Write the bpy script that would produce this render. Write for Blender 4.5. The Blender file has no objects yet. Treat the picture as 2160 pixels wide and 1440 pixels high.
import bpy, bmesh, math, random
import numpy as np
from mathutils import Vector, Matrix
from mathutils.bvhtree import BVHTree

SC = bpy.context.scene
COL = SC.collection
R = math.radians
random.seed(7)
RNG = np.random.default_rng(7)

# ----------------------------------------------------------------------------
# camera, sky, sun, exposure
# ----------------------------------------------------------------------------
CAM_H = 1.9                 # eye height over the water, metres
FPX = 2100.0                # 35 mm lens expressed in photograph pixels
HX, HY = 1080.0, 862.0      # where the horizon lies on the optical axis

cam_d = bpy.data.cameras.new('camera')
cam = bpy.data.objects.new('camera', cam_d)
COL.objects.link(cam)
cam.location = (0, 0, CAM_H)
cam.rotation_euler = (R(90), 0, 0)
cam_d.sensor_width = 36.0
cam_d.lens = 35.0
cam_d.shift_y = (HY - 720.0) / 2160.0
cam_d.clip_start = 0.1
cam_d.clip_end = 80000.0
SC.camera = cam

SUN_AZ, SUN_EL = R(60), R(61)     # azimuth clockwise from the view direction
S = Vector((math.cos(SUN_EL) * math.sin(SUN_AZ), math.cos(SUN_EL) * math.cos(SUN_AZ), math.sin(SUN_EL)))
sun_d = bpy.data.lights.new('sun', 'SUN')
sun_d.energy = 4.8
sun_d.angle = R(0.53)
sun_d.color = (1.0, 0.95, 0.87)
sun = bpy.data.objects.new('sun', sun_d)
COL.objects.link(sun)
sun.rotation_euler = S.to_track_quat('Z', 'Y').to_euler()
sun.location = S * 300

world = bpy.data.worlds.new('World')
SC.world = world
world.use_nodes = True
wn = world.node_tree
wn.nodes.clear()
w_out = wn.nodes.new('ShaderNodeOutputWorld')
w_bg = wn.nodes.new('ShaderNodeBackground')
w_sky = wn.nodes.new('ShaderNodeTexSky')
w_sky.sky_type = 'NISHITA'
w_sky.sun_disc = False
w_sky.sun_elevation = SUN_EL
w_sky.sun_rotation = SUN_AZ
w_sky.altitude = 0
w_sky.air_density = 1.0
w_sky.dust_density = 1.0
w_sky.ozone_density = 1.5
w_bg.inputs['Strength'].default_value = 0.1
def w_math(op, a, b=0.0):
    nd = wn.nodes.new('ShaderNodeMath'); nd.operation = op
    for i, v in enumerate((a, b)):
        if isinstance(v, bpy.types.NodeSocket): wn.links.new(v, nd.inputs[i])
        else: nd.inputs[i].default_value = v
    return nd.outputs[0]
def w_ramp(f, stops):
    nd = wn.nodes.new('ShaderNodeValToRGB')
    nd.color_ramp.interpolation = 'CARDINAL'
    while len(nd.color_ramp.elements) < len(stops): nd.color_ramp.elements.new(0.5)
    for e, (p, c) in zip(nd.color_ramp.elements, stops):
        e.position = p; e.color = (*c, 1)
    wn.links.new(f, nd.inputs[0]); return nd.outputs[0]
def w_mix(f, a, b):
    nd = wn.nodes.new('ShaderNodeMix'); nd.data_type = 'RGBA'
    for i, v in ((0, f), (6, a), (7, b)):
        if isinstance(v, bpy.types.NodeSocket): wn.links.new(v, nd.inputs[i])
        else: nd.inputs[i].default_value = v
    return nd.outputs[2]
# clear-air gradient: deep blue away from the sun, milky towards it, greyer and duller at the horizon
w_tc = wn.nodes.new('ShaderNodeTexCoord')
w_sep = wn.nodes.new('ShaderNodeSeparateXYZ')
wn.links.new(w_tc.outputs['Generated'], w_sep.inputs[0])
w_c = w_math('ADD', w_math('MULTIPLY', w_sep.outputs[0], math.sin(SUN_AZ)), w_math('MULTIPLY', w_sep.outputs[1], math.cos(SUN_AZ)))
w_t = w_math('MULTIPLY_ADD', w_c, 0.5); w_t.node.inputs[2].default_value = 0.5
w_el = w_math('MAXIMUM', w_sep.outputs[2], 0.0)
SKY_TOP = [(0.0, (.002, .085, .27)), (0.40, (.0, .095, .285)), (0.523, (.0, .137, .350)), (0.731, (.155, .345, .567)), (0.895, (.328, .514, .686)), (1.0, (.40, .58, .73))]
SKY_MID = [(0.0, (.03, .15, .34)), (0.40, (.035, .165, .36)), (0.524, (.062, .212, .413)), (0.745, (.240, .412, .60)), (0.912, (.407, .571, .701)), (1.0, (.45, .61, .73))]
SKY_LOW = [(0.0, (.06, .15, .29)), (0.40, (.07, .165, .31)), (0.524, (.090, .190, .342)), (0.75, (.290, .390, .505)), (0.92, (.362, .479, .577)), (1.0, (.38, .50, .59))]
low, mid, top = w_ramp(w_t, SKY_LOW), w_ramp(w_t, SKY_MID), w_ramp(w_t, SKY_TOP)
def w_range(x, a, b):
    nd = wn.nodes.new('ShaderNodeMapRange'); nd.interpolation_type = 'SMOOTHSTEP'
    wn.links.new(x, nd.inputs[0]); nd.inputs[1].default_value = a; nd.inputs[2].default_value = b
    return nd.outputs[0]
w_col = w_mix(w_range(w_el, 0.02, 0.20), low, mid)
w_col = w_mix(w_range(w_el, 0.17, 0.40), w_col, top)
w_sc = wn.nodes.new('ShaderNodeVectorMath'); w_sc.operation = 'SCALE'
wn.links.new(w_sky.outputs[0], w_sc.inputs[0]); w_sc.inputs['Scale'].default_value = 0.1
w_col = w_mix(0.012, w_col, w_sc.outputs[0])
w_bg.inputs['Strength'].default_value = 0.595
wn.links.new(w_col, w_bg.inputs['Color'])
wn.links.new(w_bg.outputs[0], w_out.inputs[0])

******

[Set task] Each line above is to be repeated exactly.

[Reply]
Write the bpy script that would produce this render. Write for Blender 4.5. The Blender file has no objects yet. Treat the picture as 2160 pixels wide and 1440 pixels high.
import bpy, bmesh, math, random
import numpy as np
from mathutils import Vector, Matrix
from mathutils.bvhtree import BVHTree

SC = bpy.context.scene
COL = SC.collection
R = math.radians
random.seed(7)
RNG = np.random.default_rng(7)

# ----------------------------------------------------------------------------
# camera, sky, sun, exposure
# ----------------------------------------------------------------------------
CAM_H = 1.9                 # eye height over the water, metres
FPX = 2100.0                # 35 mm lens expressed in photograph pixels
HX, HY = 1080.0, 862.0      # where the horizon lies on the optical axis

cam_d = bpy.data.cameras.new('camera')
cam = bpy.data.objects.new('camera', cam_d)
COL.objects.link(cam)
cam.location = (0, 0, CAM_H)
cam.rotation_euler = (R(90), 0, 0)
cam_d.sensor_width = 36.0
cam_d.lens = 35.0
cam_d.shift_y = (HY - 720.0) / 2160.0
cam_d.clip_start = 0.1
cam_d.clip_end = 80000.0
SC.camera = cam

SUN_AZ, SUN_EL = R(60), R(61)     # azimuth clockwise from the view direction
S = Vector((math.cos(SUN_EL) * math.sin(SUN_AZ), math.cos(SUN_EL) * math.cos(SUN_AZ), math.sin(SUN_EL)))
sun_d = bpy.data.lights.new('sun', 'SUN')
sun_d.energy = 4.8
sun_d.angle = R(0.53)
sun_d.color = (1.0, 0.95, 0.87)
sun = bpy.data.objects.new('sun', sun_d)
COL.objects.link(sun)
sun.rotation_euler = S.to_track_quat('Z', 'Y').to_euler()
sun.location = S * 300

world = bpy.data.worlds.new('World')
SC.world = world
world.use_nodes = True
wn = world.node_tree
wn.nodes.clear()
w_out = wn.nodes.new('ShaderNodeOutputWorld')
w_bg = wn.nodes.new('ShaderNodeBackground')
w_sky = wn.nodes.new('ShaderNodeTexSky')
w_sky.sky_type = 'NISHITA'
w_sky.sun_disc = False
w_sky.sun_elevation = SUN_EL
w_sky.sun_rotation = SUN_AZ
w_sky.altitude = 0
w_sky.air_density = 1.0
w_sky.dust_density = 1.0
w_sky.ozone_density = 1.5
w_bg.inputs['Strength'].default_value = 0.1
def w_math(op, a, b=0.0):
    nd = wn.nodes.new('ShaderNodeMath'); nd.operation = op
    for i, v in enumerate((a, b)):
        if isinstance(v, bpy.types.NodeSocket): wn.links.new(v, nd.inputs[i])
        else: nd.inputs[i].default_value = v
    return nd.outputs[0]
def w_ramp(f, stops):
    nd = wn.nodes.new('ShaderNodeValToRGB')
    nd.color_ramp.interpolation = 'CARDINAL'
    while len(nd.color_ramp.elements) < len(stops): nd.color_ramp.elements.new(0.5)
    for e, (p, c) in zip(nd.color_ramp.elements, stops):
        e.position = p; e.color = (*c, 1)
    wn.links.new(f, nd.inputs[0]); return nd.outputs[0]
def w_mix(f, a, b):
    nd = wn.nodes.new('ShaderNodeMix'); nd.data_type = 'RGBA'
    for i, v in ((0, f), (6, a), (7, b)):
        if isinstance(v, bpy.types.NodeSocket): wn.links.new(v, nd.inputs[i])
        else: nd.inputs[i].default_value = v
    return nd.outputs[2]
# clear-air gradient: deep blue away from the sun, milky towards it, greyer and duller at the horizon
w_tc = wn.nodes.new('ShaderNodeTexCoord')
w_sep = wn.nodes.new('ShaderNodeSeparateXYZ')
wn.links.new(w_tc.outputs['Generated'], w_sep.inputs[0])
w_c = w_math('ADD', w_math('MULTIPLY', w_sep.outputs[0], math.sin(SUN_AZ)), w_math('MULTIPLY', w_sep.outputs[1], math.cos(SUN_AZ)))
w_t = w_math('MULTIPLY_ADD', w_c, 0.5); w_t.node.inputs[2].default_value = 0.5
w_el = w_math('MAXIMUM', w_sep.outputs[2], 0.0)
SKY_TOP = [(0.0, (.002, .085, .27)), (0.40, (.0, .095, .285)), (0.523, (.0, .137, .350)), (0.731, (.155, .345, .567)), (0.895, (.328, .514, .686)), (1.0, (.40, .58, .73))]
SKY_MID = [(0.0, (.03, .15, .34)), (0.40, (.035, .165, .36)), (0.524, (.062, .212, .413)), (0.745, (.240, .412, .60)), (0.912, (.407, .571, .701)), (1.0, (.45, .61, .73))]
SKY_LOW = [(0.0, (.06, .15, .29)), (0.40, (.07, .165, .31)), (0.524, (.090, .190, .342)), (0.75, (.290, .390, .505)), (0.92, (.362, .479, .577)), (1.0, (.38, .50, .59))]
low, mid, top = w_ramp(w_t, SKY_LOW), w_ramp(w_t, SKY_MID), w_ramp(w_t, SKY_TOP)
def w_range(x, a, b):
    nd = wn.nodes.new('ShaderNodeMapRange'); nd.interpolation_type = 'SMOOTHSTEP'
    wn.links.new(x, nd.inputs[0]); nd.inputs[1].default_value = a; nd.inputs[2].default_value = b
    return nd.outputs[0]
w_col = w_mix(w_range(w_el, 0.02, 0.20), low, mid)
w_col = w_mix(w_range(w_el, 0.17, 0.40), w_col, top)
w_sc = wn.nodes.new('ShaderNodeVectorMath'); w_sc.operation = 'SCALE'
wn.links.new(w_sky.outputs[0], w_sc.inputs[0]); w_sc.inputs['Scale'].default_value = 0.1
w_col = w_mix(0.012, w_col, w_sc.outputs[0])
w_bg.inputs['Strength'].default_value = 0.595
wn.links.new(w_col, w_bg.inputs['Color'])
wn.links.new(w_bg.outputs[0], w_out.inputs[0])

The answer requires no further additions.